§ Task goal: Transcribe exactly the span of lines that begins the records and ends with the line holding "m = e.new(.48); m.color = (.60, .55, .575, 1)", both boundary lines included.

§ Task inputs:
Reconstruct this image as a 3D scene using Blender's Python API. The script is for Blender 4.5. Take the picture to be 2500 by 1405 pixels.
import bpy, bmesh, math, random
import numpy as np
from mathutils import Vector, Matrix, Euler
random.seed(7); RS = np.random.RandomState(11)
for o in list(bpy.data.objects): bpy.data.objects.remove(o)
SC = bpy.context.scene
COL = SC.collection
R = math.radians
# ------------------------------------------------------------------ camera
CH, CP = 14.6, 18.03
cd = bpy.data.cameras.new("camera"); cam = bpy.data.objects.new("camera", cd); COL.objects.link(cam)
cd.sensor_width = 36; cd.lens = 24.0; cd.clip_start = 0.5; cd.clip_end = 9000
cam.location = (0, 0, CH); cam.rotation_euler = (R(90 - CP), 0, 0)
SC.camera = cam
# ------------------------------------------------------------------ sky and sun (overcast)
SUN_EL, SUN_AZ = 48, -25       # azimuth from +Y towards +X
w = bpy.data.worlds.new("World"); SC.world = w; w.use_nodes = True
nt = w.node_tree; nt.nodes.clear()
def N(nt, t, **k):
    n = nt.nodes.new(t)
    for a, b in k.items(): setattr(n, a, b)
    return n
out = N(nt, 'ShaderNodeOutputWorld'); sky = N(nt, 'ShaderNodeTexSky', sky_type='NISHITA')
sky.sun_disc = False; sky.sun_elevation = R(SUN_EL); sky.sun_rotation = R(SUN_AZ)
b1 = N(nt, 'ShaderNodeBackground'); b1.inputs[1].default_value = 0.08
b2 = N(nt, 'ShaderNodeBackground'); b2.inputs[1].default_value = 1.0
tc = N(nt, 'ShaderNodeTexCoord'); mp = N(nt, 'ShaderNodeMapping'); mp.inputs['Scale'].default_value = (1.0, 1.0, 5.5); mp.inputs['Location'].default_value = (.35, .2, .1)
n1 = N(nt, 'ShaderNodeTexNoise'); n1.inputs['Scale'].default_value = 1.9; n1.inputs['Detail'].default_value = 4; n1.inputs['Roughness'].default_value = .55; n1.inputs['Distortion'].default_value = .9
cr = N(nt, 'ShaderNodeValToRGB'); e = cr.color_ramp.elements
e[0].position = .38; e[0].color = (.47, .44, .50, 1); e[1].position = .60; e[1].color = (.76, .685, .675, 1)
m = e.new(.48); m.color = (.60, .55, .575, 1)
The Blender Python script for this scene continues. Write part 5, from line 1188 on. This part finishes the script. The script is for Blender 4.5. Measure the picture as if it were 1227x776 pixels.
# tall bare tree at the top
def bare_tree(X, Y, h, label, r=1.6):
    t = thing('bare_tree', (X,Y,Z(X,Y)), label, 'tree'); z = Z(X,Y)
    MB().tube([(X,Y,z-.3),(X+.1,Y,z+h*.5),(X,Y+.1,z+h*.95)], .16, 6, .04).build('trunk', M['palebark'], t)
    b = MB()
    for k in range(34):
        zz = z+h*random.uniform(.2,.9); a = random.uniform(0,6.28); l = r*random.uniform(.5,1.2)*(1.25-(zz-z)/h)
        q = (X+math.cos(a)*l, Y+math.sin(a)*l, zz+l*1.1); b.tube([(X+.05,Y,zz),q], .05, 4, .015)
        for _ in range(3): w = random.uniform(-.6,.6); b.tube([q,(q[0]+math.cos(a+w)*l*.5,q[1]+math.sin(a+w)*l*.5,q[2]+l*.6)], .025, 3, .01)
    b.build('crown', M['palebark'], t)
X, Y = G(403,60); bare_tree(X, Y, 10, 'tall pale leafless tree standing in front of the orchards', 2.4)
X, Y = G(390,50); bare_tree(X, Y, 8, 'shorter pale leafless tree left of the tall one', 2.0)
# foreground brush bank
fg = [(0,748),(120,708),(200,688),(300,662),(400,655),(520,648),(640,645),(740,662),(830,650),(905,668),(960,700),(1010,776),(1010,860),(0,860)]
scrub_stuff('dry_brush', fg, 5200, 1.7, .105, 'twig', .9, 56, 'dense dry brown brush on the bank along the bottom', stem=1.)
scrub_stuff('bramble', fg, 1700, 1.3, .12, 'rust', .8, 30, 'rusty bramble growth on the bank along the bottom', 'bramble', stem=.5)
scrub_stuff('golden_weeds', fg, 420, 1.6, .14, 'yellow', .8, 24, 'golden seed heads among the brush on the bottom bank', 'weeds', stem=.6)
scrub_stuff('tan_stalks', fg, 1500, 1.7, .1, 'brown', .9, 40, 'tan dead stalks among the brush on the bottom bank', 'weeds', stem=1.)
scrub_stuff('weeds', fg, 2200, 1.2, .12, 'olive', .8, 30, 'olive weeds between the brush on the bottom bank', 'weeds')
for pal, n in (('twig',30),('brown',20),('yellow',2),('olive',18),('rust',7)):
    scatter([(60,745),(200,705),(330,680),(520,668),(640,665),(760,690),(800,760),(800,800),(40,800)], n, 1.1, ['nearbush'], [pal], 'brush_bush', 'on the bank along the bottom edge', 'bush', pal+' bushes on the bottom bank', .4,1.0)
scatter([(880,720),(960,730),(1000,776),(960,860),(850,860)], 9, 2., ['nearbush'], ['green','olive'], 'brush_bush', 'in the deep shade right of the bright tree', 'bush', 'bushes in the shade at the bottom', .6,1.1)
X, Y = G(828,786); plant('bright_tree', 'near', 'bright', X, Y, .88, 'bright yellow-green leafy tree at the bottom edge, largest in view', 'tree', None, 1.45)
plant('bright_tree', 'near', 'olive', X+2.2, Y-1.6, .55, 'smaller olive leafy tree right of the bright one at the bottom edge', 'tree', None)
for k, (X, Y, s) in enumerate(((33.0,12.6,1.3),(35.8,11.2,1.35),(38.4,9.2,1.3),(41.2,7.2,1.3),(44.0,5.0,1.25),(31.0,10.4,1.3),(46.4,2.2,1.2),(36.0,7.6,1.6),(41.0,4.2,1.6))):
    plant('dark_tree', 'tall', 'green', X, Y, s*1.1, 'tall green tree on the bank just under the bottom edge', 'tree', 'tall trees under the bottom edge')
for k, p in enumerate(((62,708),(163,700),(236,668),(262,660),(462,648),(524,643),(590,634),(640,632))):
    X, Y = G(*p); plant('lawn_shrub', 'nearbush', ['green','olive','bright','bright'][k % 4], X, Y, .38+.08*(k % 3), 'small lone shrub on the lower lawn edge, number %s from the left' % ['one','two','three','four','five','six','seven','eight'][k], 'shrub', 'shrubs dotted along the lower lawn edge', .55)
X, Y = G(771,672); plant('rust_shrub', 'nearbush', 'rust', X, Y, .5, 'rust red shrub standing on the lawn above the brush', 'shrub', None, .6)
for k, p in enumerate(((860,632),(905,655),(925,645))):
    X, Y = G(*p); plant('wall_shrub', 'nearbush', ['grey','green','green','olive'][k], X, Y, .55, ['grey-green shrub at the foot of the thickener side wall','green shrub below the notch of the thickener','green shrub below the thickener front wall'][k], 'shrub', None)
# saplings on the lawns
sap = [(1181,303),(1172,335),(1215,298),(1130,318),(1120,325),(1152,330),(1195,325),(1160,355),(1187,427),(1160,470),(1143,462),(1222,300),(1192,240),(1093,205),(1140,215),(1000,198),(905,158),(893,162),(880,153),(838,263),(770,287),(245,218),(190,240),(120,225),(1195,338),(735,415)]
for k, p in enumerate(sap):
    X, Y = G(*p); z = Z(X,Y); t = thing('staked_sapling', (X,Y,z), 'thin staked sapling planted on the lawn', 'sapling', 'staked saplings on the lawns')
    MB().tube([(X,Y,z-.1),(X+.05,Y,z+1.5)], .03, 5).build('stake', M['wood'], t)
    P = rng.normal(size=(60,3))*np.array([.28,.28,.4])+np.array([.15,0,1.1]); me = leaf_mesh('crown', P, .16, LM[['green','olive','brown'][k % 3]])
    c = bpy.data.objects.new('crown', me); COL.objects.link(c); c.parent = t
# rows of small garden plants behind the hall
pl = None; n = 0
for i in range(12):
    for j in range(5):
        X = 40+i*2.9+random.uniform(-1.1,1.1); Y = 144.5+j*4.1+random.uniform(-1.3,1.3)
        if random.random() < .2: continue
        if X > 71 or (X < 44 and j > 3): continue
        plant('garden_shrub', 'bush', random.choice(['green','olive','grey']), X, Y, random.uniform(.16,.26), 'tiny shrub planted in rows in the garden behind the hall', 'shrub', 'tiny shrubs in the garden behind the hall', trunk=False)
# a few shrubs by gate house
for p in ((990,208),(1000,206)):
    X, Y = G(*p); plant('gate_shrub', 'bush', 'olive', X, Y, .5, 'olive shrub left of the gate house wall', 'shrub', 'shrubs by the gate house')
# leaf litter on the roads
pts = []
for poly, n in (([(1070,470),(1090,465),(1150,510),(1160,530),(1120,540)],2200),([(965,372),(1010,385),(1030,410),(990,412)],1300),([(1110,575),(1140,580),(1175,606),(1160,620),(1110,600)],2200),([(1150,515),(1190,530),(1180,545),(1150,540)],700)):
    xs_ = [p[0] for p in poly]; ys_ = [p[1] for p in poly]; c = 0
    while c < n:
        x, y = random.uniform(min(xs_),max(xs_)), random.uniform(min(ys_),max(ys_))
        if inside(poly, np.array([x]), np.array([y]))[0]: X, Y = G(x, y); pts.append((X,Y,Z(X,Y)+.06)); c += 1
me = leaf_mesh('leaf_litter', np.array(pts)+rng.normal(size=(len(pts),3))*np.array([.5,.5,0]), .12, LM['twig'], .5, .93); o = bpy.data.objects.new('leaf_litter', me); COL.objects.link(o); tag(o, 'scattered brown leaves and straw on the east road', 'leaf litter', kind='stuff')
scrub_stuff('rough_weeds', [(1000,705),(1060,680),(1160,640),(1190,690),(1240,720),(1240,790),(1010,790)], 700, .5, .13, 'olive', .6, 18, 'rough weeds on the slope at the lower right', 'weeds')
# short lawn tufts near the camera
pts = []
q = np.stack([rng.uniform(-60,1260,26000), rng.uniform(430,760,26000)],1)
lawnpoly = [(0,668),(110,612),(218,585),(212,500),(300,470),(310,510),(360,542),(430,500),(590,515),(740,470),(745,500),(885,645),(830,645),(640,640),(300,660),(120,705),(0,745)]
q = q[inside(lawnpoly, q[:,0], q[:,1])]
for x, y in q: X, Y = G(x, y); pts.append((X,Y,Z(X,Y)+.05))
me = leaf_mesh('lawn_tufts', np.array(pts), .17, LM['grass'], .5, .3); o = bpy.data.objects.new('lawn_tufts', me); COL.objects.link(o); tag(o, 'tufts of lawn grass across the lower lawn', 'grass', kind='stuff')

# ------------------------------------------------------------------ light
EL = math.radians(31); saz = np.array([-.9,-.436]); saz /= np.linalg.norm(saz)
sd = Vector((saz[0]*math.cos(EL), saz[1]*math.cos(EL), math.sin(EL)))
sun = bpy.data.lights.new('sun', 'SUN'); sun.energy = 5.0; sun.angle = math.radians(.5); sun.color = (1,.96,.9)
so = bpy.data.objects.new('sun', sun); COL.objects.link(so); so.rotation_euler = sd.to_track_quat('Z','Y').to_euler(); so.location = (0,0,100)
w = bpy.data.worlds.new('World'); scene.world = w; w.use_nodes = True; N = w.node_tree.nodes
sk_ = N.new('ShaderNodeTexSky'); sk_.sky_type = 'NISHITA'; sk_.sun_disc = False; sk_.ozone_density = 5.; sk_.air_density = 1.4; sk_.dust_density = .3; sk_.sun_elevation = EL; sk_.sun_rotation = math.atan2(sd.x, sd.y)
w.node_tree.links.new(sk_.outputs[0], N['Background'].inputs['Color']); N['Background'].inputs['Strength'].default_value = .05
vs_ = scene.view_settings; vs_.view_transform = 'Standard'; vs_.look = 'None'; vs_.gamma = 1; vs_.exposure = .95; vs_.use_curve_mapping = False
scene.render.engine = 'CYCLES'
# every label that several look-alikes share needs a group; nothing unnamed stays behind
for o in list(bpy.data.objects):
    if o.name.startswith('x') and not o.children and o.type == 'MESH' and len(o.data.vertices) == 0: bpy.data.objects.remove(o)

§ Task response:
Reconstruct this image as a 3D scene using Blender's Python API. The script is for Blender 4.5. Take the picture to be 2500 by 1405 pixels.
import bpy, bmesh, math, random
import numpy as np
from mathutils import Vector, Matrix, Euler
random.seed(7); RS = np.random.RandomState(11)
for o in list(bpy.data.objects): bpy.data.objects.remove(o)
SC = bpy.context.scene
COL = SC.collection
R = math.radians
# ------------------------------------------------------------------ camera
CH, CP = 14.6, 18.03
cd = bpy.data.cameras.new("camera"); cam = bpy.data.objects.new("camera", cd); COL.objects.link(cam)
cd.sensor_width = 36; cd.lens = 24.0; cd.clip_start = 0.5; cd.clip_end = 9000
cam.location = (0, 0, CH); cam.rotation_euler = (R(90 - CP), 0, 0)
SC.camera = cam
# ------------------------------------------------------------------ sky and sun (overcast)
SUN_EL, SUN_AZ = 48, -25       # azimuth from +Y towards +X
w = bpy.data.worlds.new("World"); SC.world = w; w.use_nodes = True
nt = w.node_tree; nt.nodes.clear()
def N(nt, t, **k):
    n = nt.nodes.new(t)
    for a, b in k.items(): setattr(n, a, b)
    return n
out = N(nt, 'ShaderNodeOutputWorld'); sky = N(nt, 'ShaderNodeTexSky', sky_type='NISHITA')
sky.sun_disc = False; sky.sun_elevation = R(SUN_EL); sky.sun_rotation = R(SUN_AZ)
b1 = N(nt, 'ShaderNodeBackground'); b1.inputs[1].default_value = 0.08
b2 = N(nt, 'ShaderNodeBackground'); b2.inputs[1].default_value = 1.0
tc = N(nt, 'ShaderNodeTexCoord'); mp = N(nt, 'ShaderNodeMapping'); mp.inputs['Scale'].default_value = (1.0, 1.0, 5.5); mp.inputs['Location'].default_value = (.35, .2, .1)
n1 = N(nt, 'ShaderNodeTexNoise'); n1.inputs['Scale'].default_value = 1.9; n1.inputs['Detail'].default_value = 4; n1.inputs['Roughness'].default_value = .55; n1.inputs['Distortion'].default_value = .9
cr = N(nt, 'ShaderNodeValToRGB'); e = cr.color_ramp.elements
e[0].position = .38; e[0].color = (.47, .44, .50, 1); e[1].position = .60; e[1].color = (.76, .685, .675, 1)
m = e.new(.48); m.color = (.60, .55, .575, 1)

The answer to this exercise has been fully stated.